> _Given data_:
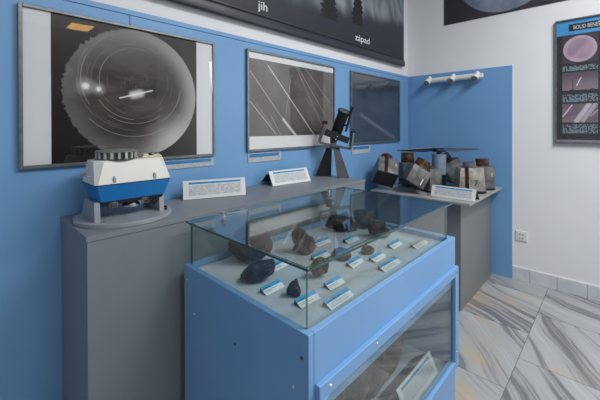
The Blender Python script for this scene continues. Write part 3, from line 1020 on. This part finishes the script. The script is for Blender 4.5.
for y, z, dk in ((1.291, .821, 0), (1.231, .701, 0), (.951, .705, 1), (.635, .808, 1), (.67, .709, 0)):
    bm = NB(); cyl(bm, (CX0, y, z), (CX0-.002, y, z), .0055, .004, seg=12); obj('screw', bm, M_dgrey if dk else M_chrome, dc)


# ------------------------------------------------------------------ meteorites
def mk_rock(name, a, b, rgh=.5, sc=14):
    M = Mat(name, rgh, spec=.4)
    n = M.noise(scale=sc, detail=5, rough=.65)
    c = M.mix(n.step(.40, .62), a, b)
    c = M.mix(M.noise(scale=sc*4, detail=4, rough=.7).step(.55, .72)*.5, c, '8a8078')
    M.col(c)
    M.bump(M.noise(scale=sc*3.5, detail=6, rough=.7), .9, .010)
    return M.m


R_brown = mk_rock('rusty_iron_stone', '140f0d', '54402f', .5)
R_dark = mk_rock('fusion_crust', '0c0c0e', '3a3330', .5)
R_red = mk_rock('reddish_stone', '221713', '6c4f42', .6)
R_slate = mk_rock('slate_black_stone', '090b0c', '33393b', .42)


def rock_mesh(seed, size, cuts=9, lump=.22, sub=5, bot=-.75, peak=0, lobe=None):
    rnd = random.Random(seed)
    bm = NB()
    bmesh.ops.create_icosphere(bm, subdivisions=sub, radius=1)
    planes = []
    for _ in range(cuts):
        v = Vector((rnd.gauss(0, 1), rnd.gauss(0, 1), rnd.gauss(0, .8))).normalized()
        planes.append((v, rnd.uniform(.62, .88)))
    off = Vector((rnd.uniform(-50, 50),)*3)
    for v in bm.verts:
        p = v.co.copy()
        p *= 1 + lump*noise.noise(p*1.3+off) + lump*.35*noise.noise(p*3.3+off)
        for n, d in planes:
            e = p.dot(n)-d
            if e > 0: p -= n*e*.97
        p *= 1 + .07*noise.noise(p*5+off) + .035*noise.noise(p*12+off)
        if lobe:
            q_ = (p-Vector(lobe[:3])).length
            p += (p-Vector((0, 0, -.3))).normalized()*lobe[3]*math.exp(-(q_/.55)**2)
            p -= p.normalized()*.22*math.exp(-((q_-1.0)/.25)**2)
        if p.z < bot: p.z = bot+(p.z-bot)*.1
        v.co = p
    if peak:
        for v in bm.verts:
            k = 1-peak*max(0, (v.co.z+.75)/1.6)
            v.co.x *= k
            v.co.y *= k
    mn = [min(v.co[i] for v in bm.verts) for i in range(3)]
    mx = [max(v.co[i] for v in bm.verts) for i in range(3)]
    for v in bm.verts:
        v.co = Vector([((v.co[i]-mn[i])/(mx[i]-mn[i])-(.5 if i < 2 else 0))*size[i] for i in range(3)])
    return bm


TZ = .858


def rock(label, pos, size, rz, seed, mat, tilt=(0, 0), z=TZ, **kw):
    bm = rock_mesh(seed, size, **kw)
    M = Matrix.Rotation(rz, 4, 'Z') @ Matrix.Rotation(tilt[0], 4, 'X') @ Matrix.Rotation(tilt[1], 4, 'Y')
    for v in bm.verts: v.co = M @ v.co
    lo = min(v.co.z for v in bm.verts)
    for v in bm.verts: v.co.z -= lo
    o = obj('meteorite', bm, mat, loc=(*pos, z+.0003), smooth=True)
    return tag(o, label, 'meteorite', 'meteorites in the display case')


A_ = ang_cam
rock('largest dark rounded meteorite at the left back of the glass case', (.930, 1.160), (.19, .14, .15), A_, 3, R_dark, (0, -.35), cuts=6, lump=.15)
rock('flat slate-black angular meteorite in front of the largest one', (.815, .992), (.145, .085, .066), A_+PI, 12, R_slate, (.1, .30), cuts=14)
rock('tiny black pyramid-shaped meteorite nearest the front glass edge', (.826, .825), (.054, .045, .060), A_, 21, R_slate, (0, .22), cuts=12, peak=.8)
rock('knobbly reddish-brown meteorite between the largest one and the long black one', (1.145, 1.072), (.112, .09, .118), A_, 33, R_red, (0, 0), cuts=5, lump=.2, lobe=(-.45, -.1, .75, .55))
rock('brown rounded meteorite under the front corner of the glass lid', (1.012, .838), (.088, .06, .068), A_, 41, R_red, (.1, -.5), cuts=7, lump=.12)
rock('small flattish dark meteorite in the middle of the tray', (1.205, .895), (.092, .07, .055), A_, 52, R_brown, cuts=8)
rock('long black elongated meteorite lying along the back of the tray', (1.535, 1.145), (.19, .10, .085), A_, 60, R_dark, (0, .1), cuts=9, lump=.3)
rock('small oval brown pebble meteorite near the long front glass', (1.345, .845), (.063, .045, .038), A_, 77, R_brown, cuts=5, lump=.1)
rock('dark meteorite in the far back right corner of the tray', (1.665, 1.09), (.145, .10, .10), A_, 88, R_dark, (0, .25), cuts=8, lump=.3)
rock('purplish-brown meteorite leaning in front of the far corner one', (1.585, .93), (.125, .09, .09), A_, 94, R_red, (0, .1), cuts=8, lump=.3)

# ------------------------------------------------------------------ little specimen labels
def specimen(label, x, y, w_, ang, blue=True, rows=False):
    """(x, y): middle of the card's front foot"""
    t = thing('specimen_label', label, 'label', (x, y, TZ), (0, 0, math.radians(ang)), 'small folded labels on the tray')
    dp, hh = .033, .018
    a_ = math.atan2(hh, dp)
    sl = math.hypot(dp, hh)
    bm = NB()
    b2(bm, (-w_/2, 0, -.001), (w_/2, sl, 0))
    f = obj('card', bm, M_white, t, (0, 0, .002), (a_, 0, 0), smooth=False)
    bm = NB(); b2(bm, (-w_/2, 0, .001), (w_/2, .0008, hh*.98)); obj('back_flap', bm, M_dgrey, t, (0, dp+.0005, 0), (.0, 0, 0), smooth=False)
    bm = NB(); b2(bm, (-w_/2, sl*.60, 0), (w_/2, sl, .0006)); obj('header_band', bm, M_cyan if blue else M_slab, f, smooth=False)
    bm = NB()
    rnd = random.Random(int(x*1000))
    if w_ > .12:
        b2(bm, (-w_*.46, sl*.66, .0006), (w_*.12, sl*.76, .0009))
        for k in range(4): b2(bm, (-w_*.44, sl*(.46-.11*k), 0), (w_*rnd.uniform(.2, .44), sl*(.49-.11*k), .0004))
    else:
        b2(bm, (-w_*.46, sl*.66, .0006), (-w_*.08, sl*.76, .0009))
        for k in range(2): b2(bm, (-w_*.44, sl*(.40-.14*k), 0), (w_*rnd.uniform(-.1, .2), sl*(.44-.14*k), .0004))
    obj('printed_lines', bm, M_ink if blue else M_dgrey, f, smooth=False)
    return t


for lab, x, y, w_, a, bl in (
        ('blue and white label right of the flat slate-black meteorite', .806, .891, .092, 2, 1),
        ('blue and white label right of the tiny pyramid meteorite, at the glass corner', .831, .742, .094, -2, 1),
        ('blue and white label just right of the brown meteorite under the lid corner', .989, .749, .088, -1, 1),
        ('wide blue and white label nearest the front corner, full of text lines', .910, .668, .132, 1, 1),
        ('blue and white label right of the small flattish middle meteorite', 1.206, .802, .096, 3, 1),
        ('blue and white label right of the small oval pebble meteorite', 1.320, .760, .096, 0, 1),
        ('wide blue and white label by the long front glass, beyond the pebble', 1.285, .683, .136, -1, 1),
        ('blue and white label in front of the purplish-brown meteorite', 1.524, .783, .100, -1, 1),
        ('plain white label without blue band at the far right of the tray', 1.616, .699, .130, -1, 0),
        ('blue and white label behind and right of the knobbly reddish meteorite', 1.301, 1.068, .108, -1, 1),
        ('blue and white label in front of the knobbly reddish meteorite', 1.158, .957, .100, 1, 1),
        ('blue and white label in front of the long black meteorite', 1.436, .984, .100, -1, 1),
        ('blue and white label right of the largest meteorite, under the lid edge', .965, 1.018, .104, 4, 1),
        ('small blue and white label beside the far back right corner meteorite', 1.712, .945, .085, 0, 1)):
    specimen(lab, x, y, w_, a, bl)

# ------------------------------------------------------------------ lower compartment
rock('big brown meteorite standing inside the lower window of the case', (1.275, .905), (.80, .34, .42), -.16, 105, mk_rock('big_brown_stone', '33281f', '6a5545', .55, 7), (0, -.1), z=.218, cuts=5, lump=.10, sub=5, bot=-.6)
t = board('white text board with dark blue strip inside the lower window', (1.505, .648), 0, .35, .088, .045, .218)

> _Stated goal_: Leave out the pictures, then repeat the listing above exactly from its first line to the line with "R_slate = mk_rock('slate_black_stone', '090b0c', '33393b', .42)", inclusive.

> _Solution to this task_:
The Blender Python script for this scene continues. Write part 3, from line 1020 on. This part finishes the script. The script is for Blender 4.5.
for y, z, dk in ((1.291, .821, 0), (1.231, .701, 0), (.951, .705, 1), (.635, .808, 1), (.67, .709, 0)):
    bm = NB(); cyl(bm, (CX0, y, z), (CX0-.002, y, z), .0055, .004, seg=12); obj('screw', bm, M_dgrey if dk else M_chrome, dc)


# ------------------------------------------------------------------ meteorites
def mk_rock(name, a, b, rgh=.5, sc=14):
    M = Mat(name, rgh, spec=.4)
    n = M.noise(scale=sc, detail=5, rough=.65)
    c = M.mix(n.step(.40, .62), a, b)
    c = M.mix(M.noise(scale=sc*4, detail=4, rough=.7).step(.55, .72)*.5, c, '8a8078')
    M.col(c)
    M.bump(M.noise(scale=sc*3.5, detail=6, rough=.7), .9, .010)
    return M.m


R_brown = mk_rock('rusty_iron_stone', '140f0d', '54402f', .5)
R_dark = mk_rock('fusion_crust', '0c0c0e', '3a3330', .5)
R_red = mk_rock('reddish_stone', '221713', '6c4f42', .6)
R_slate = mk_rock('slate_black_stone', '090b0c', '33393b', .42)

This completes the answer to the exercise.